* Begin *

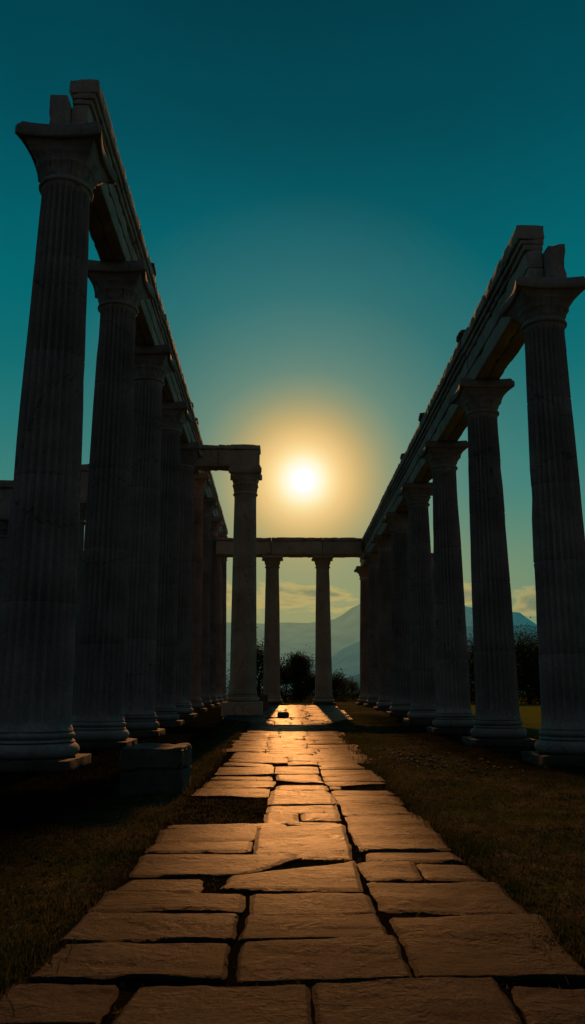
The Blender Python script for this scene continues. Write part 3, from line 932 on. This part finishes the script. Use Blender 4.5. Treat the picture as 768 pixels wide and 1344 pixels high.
for k, x, y, h, lab, grp in TREES:
    o = TP[k] if not used[k] else copy_tree(TP[k]); used[k] = 1
    o.location = (x, y, gz(y)); s = h / 5.0; o.scale = (s * rnd.uniform(0.9, 1.1), s, s); o.rotation_euler = (0, 0, rnd.uniform(0, 6.28))
    tag(o, lab, 'shrub' if k == 3 else 'tree', grp)

# ------------------------------------------------------------------ mountains
def ridge(name, pts, Y, depth, mat, amp, seed):
    """pts: (x/y slope, elevation slope) of the crest; a real range standing at distance Y"""
    vs = []; fs = []
    n = 260; k = 10
    a0, a1 = pts[0][0], pts[-1][0]
    for i in range(n + 1):
        a = a0 + (a1 - a0) * i / n
        for (p, q), (p2, q2) in zip(pts, pts[1:]):
            if p <= a <= p2:
                f = (a - p) / (p2 - p); f = f * f * (3 - 2 * f) * 0.5 + f * 0.5
                e = q + (q2 - q) * f; break
        hgt = e * Y + 1.5
        for j in range(k + 1):
            t = j / k
            y = Y - depth * (1 - t); x = a * Y
            z = hgt * t ** 1.3
            z += amp * Y * (noise.fractal(Vector((a * 30, t * 2.2, seed)), 0.9, 2.1, 6)) * (0.35 + 0.65 * t) * (0.15 if j == 0 else 1)
            vs.append((x, y, max(z, -2 if j == 0 else 0.0)))
    W = k + 1
    for i in range(n):
        for j in range(k):
            a = i * W + j; fs.append((a, a + W, a + W + 1, a + 1))
    me = bpy.data.meshes.new(name); me.from_pydata(vs, [], fs); me.shade_smooth(); me.materials.append(mat)
    o = bpy.data.objects.new(name, me); col.objects.link(o); o['kind'] = 'structure'
def az(px): return (px - 367.7) / 1082.4 / math.cos(R(12.41)) * 0.98
def ev(py): return math.tan(math.atan((py - 672) / -1082.4) + R(12.413))
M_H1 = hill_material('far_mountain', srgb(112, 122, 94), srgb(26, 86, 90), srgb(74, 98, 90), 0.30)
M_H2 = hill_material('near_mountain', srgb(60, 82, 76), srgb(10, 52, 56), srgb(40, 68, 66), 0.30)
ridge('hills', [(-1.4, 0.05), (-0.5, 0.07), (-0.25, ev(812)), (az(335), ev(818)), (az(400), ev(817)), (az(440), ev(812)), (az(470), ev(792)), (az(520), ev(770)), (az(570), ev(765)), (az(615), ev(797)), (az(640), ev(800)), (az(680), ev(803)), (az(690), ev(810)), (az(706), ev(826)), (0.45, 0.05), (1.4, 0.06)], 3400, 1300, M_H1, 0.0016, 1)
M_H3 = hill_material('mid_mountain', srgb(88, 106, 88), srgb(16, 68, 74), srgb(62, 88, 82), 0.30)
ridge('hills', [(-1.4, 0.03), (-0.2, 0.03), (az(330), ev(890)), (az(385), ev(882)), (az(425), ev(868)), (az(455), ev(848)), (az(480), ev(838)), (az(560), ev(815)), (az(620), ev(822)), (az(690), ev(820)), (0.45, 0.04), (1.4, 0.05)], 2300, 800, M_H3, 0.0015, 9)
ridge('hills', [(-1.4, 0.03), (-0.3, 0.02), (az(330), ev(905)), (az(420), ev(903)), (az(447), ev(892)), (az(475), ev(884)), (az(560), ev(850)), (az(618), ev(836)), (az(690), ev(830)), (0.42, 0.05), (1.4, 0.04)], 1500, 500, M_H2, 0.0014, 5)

# ------------------------------------------------------------------ sky
world = bpy.data.worlds.new('World'); scene.world = world; world.use_nodes = True
nt = world.node_tree; nt.nodes.clear(); L = nt.links.new
LAMP_EL, LAMP_AZ = R(23.5), R(1.0)
out = N(nt, 'ShaderNodeOutputWorld'); bg = N(nt, 'ShaderNodeBackground'); bg2 = N(nt, 'ShaderNodeBackground')
ad = N(nt, 'ShaderNodeAddShader'); L(bg.outputs[0], ad.inputs[0]); L(bg2.outputs[0], ad.inputs[1]); L(ad.outputs[0], out.inputs[0])
sky = N(nt, 'ShaderNodeTexSky'); sky.sky_type = 'NISHITA'; sky.sun_disc = False
sky.sun_elevation = LAMP_EL; sky.sun_rotation = LAMP_AZ
L(sky.outputs[0], bg2.inputs[0]); bg2.inputs[1].default_value = 0.0002
tc = N(nt, 'ShaderNodeTexCoord'); V = tc.outputs['Generated']
dt = N(nt, 'ShaderNodeVectorMath', operation='DOT_PRODUCT'); L(V, dt.inputs[0]); dt.inputs[1].default_value = sun_dir
ang = math_(nt, 'ARCCOSINE', math_(nt, 'MINIMUM', dt.outputs['Value'], 0.9999999))
deg = math_(nt, 'MULTIPLY', ang, 180 / math.pi)
fr = math_(nt, 'POWER', math_(nt, 'DIVIDE', deg, 180.0), 0.5)      # square-root scale: room for the glow
def st(d, c, k=1.0): return (math.sqrt(d / 180.0), tuple(q * k for q in srgb(*c)))
sx = N(nt, 'ShaderNodeSeparateXYZ'); L(V, sx.inputs[0])
hyp = math_(nt, 'MAXIMUM', sx.outputs[1], 0.05)
azt = math_(nt, 'DIVIDE', sx.outputs[0], hyp); elt = math_(nt, 'DIVIDE', sx.outputs[2], hyp)
# teal evening sky by height above the horizon
elev = math_(nt, 'MULTIPLY', math_(nt, 'ARCSINE', sx.outputs[2]), 1 / (math.pi / 2))
def se(d, c): return (d / 90.0, srgb(*c))
base = ramp(nt, [se(0, (92, 130, 104)), se(9, (84, 132, 112)), se(14, (58, 125, 118)), se(18, (36, 117, 116)), se(22, (14, 109, 113)), se(26.5, (0, 103, 110)), se(31, (0, 93, 103)), se(37, (0, 75, 87)), se(46, (0, 57, 70)), se(65, (3, 46, 58)), se(90, (10, 44, 54))])
L(math_(nt, 'MAXIMUM', elev, 0.0), base.inputs[0])
# the half of the sky away from the sun is a dull grey
back = maprange(nt, sx.outputs[1], 0.45, -0.25)
c = mixc(nt, back, base.outputs[0], srgb(56, 64, 69))
# faint unevenness of the haze
hn = N(nt, 'ShaderNodeTexNoise', Scale=3.5, Detail=5.0, Roughness=0.55); L(V, hn.inputs['Vector'])
hv = maprange(nt, hn.outputs[0], 0.3, 0.7, 0.93, 1.06)
hcm = N(nt, 'ShaderNodeCombineColor')
for q in range(3): L(hv, hcm.inputs[q])
c = mixc(nt, 1.0, c, hcm.outputs[0], 'MULTIPLY')
# glow around the sun
rp = ramp(nt, [st(0.0, (255, 255, 255)), st(0.7, (255, 255, 252)), st(1.05, (255, 252, 228)), st(1.5, (255, 245, 200)), st(2.1, (254, 224, 156)), st(2.9, (238, 199, 132)), st(4.1, (208, 178, 114)), st(5.8, (170, 163, 116)), st(7.7, (150, 160, 125)), st(20, (140, 160, 130))])
ra = ramp(nt, [(math.sqrt(d / 180), (a, a, a)) for d, a in ((0, 1), (3.2, 1), (4.1, 0.92), (5.8, 0.70), (7.7, 0.42), (9.6, 0.27), (13, 0.10), (19, 0.0))])
ang_n = math_(nt, 'MULTIPLY_ADD', math_(nt, 'SUBTRACT', hn.outputs[0], 0.5), 0.035, fr)
L(fr, rp.inputs[0]); L(math_(nt, 'ADD', math_(nt, 'MULTIPLY', fr, 0.5), math_(nt, 'MULTIPLY', ang_n, 0.5)), ra.inputs[0])
c = mixc(nt, ra.outputs[0], c, rp.outputs[0])
# warm band low in the west
fe = maprange(nt, elt, 0.06, 0.26, 1.0, 0.0)
fa = maprange(nt, math_(nt, 'ABSOLUTE', math_(nt, 'SUBTRACT', azt, 0.03)), 0.04, 0.52, 1.0, 0.0)
warm = math_(nt, 'MULTIPLY', math_(nt, 'MULTIPLY', fe, fa), 0.55)
c = mixc(nt, warm, c, srgb(178, 162, 98))
# cloud bank lying on the ridge
cv = N(nt, 'ShaderNodeCombineXYZ'); L(azt, cv.inputs[0]); L(math_(nt, 'MULTIPLY', elt, 2.6), cv.inputs[1])
cn = N(nt, 'ShaderNodeTexNoise', Scale=9.0, Detail=10.0, Roughness=0.58, Distortion=0.35); L(cv.outputs[0], cn.inputs['Vector'])
band = math_(nt, 'MULTIPLY', maprange(nt, elt, 0.075, 0.10), maprange(nt, elt, 0.115, 0.165, 1.0, 0.0))
dens = math_(nt, 'ADD', cn.outputs[0], math_(nt, 'MULTIPLY_ADD', band, 0.34, -0.36))
cm = maprange(nt, dens, 0.40, 0.50)
lit = maprange(nt, dens, 0.42, 0.60, 1.0, 0.0)
ccol = mixc(nt, lit, srgb(108, 116, 94), srgb(214, 184, 104))
fd = maprange(nt, math_(nt, 'ABSOLUTE', math_(nt, 'SUBTRACT', azt, 0.03)), 0.1, 0.5, 0.0, 0.55)
ccol = mixc(nt, fd, ccol, srgb(105, 112, 88))
c = mixc(nt, math_(nt, 'MULTIPLY', cm, 0.7), c, ccol)
L(c, bg.inputs[0])
core = maprange(nt, deg, 0.3, 0.9, 1.4, 1.0)
L(core, bg.inputs[1])

sd = bpy.data.lights.new('sun', 'SUN'); sd.energy = 2.3; sd.angle = R(0.6); sd.color = (1.0, 0.39, 0.105)
so = bpy.data.objects.new('sun', sd); col.objects.link(so)
dirv = Vector((math.cos(LAMP_EL) * math.sin(LAMP_AZ), math.cos(LAMP_EL) * math.cos(LAMP_AZ), math.sin(LAMP_EL)))
so.rotation_euler = (-dirv).to_track_quat('-Z', 'Y').to_euler(); so.location = (0, 40, 40)

# ------------------------------------------------------------------ camera
cd = bpy.data.cameras.new('camera'); cam = bpy.data.objects.new('camera', cd); col.objects.link(cam)
cd.sensor_fit = 'VERTICAL'; cd.sensor_height = 36.0; cd.sensor_width = 36.0; cd.lens = 1082.4 / 1344 * 36.0
cd.clip_start = 0.05; cd.clip_end = 9000
cam.location = (0, 0, 1.5); cam.rotation_euler = (R(90 + 12.413), 0, R(-0.842))
scene.camera = cam
scene.view_settings.view_transform = 'Standard'; scene.view_settings.look = 'None'; scene.view_settings.exposure = 0
scene.cycles.use_denoising = True
scene.cycles.max_bounces = 4; scene.cycles.diffuse_bounces = 2; scene.cycles.glossy_bounces = 2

* End *

● **YOUR INSTRUCTIONS**:
Everything from the top line of the data down to and including the line with "tag(o, lab, 'shrub'" is to be copied, except the pictures.

● **RESPONSE FOR THIS EXERCISE**:
The Blender Python script for this scene continues. Write part 3, from line 932 on. This part finishes the script. Use Blender 4.5. Treat the picture as 768 pixels wide and 1344 pixels high.
for k, x, y, h, lab, grp in TREES:
    o = TP[k] if not used[k] else copy_tree(TP[k]); used[k] = 1
    o.location = (x, y, gz(y)); s = h / 5.0; o.scale = (s * rnd.uniform(0.9, 1.1), s, s); o.rotation_euler = (0, 0, rnd.uniform(0, 6.28))
    tag(o, lab, 'shrub' if k == 3 else 'tree', grp)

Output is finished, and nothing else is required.